Objective: Below is a block of data; give all of it again word for word.

* Start Information supplied *

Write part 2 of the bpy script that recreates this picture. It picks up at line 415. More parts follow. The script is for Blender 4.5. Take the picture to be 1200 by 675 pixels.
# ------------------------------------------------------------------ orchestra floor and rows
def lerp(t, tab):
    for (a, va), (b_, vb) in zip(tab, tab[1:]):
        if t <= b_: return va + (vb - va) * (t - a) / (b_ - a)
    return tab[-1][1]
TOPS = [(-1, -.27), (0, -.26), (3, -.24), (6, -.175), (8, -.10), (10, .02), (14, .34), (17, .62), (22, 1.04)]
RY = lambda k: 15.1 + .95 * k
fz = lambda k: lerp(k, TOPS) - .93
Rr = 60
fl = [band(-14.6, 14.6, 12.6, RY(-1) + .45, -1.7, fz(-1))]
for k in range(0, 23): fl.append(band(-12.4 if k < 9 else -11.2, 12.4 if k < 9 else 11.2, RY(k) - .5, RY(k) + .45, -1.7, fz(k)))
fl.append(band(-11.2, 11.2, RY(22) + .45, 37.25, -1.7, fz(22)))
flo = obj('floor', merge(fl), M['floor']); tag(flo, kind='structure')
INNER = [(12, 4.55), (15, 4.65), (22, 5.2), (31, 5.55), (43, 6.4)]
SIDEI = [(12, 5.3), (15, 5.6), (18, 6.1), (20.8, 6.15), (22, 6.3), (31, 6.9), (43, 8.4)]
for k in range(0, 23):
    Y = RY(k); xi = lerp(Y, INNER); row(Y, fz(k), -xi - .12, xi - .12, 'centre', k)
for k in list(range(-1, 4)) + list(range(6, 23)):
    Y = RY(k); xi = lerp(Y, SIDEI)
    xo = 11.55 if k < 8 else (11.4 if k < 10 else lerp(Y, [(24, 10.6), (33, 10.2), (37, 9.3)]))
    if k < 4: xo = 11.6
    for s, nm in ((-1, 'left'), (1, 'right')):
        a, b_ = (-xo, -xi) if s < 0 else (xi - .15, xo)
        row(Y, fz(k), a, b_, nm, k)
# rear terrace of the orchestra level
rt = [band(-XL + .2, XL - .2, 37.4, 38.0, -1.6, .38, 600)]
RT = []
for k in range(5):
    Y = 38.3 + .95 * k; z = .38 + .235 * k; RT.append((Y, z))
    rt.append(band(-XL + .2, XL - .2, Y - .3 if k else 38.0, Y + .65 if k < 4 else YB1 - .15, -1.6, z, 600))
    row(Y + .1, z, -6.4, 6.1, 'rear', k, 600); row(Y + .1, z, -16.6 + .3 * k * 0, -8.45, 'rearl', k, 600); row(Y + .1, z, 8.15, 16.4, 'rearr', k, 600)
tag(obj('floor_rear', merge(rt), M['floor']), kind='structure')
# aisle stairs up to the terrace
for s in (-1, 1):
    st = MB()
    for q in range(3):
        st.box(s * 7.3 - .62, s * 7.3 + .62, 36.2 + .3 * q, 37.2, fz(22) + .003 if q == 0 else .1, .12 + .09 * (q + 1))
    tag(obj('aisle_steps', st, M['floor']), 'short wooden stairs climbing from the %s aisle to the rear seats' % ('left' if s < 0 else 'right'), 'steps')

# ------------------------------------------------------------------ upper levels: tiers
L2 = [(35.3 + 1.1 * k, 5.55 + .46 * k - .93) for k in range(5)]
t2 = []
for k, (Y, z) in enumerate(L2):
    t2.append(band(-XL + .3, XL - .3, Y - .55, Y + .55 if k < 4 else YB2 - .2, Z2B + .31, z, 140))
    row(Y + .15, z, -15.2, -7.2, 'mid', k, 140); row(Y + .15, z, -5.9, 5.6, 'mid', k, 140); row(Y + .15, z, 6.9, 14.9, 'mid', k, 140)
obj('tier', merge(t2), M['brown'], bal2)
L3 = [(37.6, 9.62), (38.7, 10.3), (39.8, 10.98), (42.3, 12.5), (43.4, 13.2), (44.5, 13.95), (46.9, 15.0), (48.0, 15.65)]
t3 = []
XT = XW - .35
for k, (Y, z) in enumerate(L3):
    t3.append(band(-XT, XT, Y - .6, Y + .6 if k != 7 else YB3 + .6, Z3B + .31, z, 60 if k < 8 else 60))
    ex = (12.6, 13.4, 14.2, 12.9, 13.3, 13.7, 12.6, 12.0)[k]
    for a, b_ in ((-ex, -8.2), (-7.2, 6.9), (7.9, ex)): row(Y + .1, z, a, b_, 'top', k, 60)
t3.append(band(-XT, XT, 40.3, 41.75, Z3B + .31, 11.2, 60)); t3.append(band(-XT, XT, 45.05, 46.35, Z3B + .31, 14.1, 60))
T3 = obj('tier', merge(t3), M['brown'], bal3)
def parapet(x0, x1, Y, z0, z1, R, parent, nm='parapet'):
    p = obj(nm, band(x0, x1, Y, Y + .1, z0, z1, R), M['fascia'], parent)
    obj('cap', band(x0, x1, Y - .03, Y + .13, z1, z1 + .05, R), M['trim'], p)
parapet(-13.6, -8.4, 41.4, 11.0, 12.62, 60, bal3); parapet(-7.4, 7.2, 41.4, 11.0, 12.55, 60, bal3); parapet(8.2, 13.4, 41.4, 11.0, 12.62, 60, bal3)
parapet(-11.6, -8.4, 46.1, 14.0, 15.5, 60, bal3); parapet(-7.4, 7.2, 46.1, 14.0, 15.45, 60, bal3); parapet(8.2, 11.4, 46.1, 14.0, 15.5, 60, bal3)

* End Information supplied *

Written reply:
Write part 2 of the bpy script that recreates this picture. It picks up at line 415. More parts follow. The script is for Blender 4.5. Take the picture to be 1200 by 675 pixels.
# ------------------------------------------------------------------ orchestra floor and rows
def lerp(t, tab):
    for (a, va), (b_, vb) in zip(tab, tab[1:]):
        if t <= b_: return va + (vb - va) * (t - a) / (b_ - a)
    return tab[-1][1]
TOPS = [(-1, -.27), (0, -.26), (3, -.24), (6, -.175), (8, -.10), (10, .02), (14, .34), (17, .62), (22, 1.04)]
RY = lambda k: 15.1 + .95 * k
fz = lambda k: lerp(k, TOPS) - .93
Rr = 60
fl = [band(-14.6, 14.6, 12.6, RY(-1) + .45, -1.7, fz(-1))]
for k in range(0, 23): fl.append(band(-12.4 if k < 9 else -11.2, 12.4 if k < 9 else 11.2, RY(k) - .5, RY(k) + .45, -1.7, fz(k)))
fl.append(band(-11.2, 11.2, RY(22) + .45, 37.25, -1.7, fz(22)))
flo = obj('floor', merge(fl), M['floor']); tag(flo, kind='structure')
INNER = [(12, 4.55), (15, 4.65), (22, 5.2), (31, 5.55), (43, 6.4)]
SIDEI = [(12, 5.3), (15, 5.6), (18, 6.1), (20.8, 6.15), (22, 6.3), (31, 6.9), (43, 8.4)]
for k in range(0, 23):
    Y = RY(k); xi = lerp(Y, INNER); row(Y, fz(k), -xi - .12, xi - .12, 'centre', k)
for k in list(range(-1, 4)) + list(range(6, 23)):
    Y = RY(k); xi = lerp(Y, SIDEI)
    xo = 11.55 if k < 8 else (11.4 if k < 10 else lerp(Y, [(24, 10.6), (33, 10.2), (37, 9.3)]))
    if k < 4: xo = 11.6
    for s, nm in ((-1, 'left'), (1, 'right')):
        a, b_ = (-xo, -xi) if s < 0 else (xi - .15, xo)
        row(Y, fz(k), a, b_, nm, k)
# rear terrace of the orchestra level
rt = [band(-XL + .2, XL - .2, 37.4, 38.0, -1.6, .38, 600)]
RT = []
for k in range(5):
    Y = 38.3 + .95 * k; z = .38 + .235 * k; RT.append((Y, z))
    rt.append(band(-XL + .2, XL - .2, Y - .3 if k else 38.0, Y + .65 if k < 4 else YB1 - .15, -1.6, z, 600))
    row(Y + .1, z, -6.4, 6.1, 'rear', k, 600); row(Y + .1, z, -16.6 + .3 * k * 0, -8.45, 'rearl', k, 600); row(Y + .1, z, 8.15, 16.4, 'rearr', k, 600)
tag(obj('floor_rear', merge(rt), M['floor']), kind='structure')
# aisle stairs up to the terrace
for s in (-1, 1):
    st = MB()
    for q in range(3):
        st.box(s * 7.3 - .62, s * 7.3 + .62, 36.2 + .3 * q, 37.2, fz(22) + .003 if q == 0 else .1, .12 + .09 * (q + 1))
    tag(obj('aisle_steps', st, M['floor']), 'short wooden stairs climbing from the %s aisle to the rear seats' % ('left' if s < 0 else 'right'), 'steps')

# ------------------------------------------------------------------ upper levels: tiers
L2 = [(35.3 + 1.1 * k, 5.55 + .46 * k - .93) for k in range(5)]
t2 = []
for k, (Y, z) in enumerate(L2):
    t2.append(band(-XL + .3, XL - .3, Y - .55, Y + .55 if k < 4 else YB2 - .2, Z2B + .31, z, 140))
    row(Y + .15, z, -15.2, -7.2, 'mid', k, 140); row(Y + .15, z, -5.9, 5.6, 'mid', k, 140); row(Y + .15, z, 6.9, 14.9, 'mid', k, 140)
obj('tier', merge(t2), M['brown'], bal2)
L3 = [(37.6, 9.62), (38.7, 10.3), (39.8, 10.98), (42.3, 12.5), (43.4, 13.2), (44.5, 13.95), (46.9, 15.0), (48.0, 15.65)]
t3 = []
XT = XW - .35
for k, (Y, z) in enumerate(L3):
    t3.append(band(-XT, XT, Y - .6, Y + .6 if k != 7 else YB3 + .6, Z3B + .31, z, 60 if k < 8 else 60))
    ex = (12.6, 13.4, 14.2, 12.9, 13.3, 13.7, 12.6, 12.0)[k]
    for a, b_ in ((-ex, -8.2), (-7.2, 6.9), (7.9, ex)): row(Y + .1, z, a, b_, 'top', k, 60)
t3.append(band(-XT, XT, 40.3, 41.75, Z3B + .31, 11.2, 60)); t3.append(band(-XT, XT, 45.05, 46.35, Z3B + .31, 14.1, 60))
T3 = obj('tier', merge(t3), M['brown'], bal3)
def parapet(x0, x1, Y, z0, z1, R, parent, nm='parapet'):
    p = obj(nm, band(x0, x1, Y, Y + .1, z0, z1, R), M['fascia'], parent)
    obj('cap', band(x0, x1, Y - .03, Y + .13, z1, z1 + .05, R), M['trim'], p)
parapet(-13.6, -8.4, 41.4, 11.0, 12.62, 60, bal3); parapet(-7.4, 7.2, 41.4, 11.0, 12.55, 60, bal3); parapet(8.2, 13.4, 41.4, 11.0, 12.62, 60, bal3)
parapet(-11.6, -8.4, 46.1, 14.0, 15.5, 60, bal3); parapet(-7.4, 7.2, 46.1, 14.0, 15.45, 60, bal3); parapet(8.2, 11.4, 46.1, 14.0, 15.5, 60, bal3)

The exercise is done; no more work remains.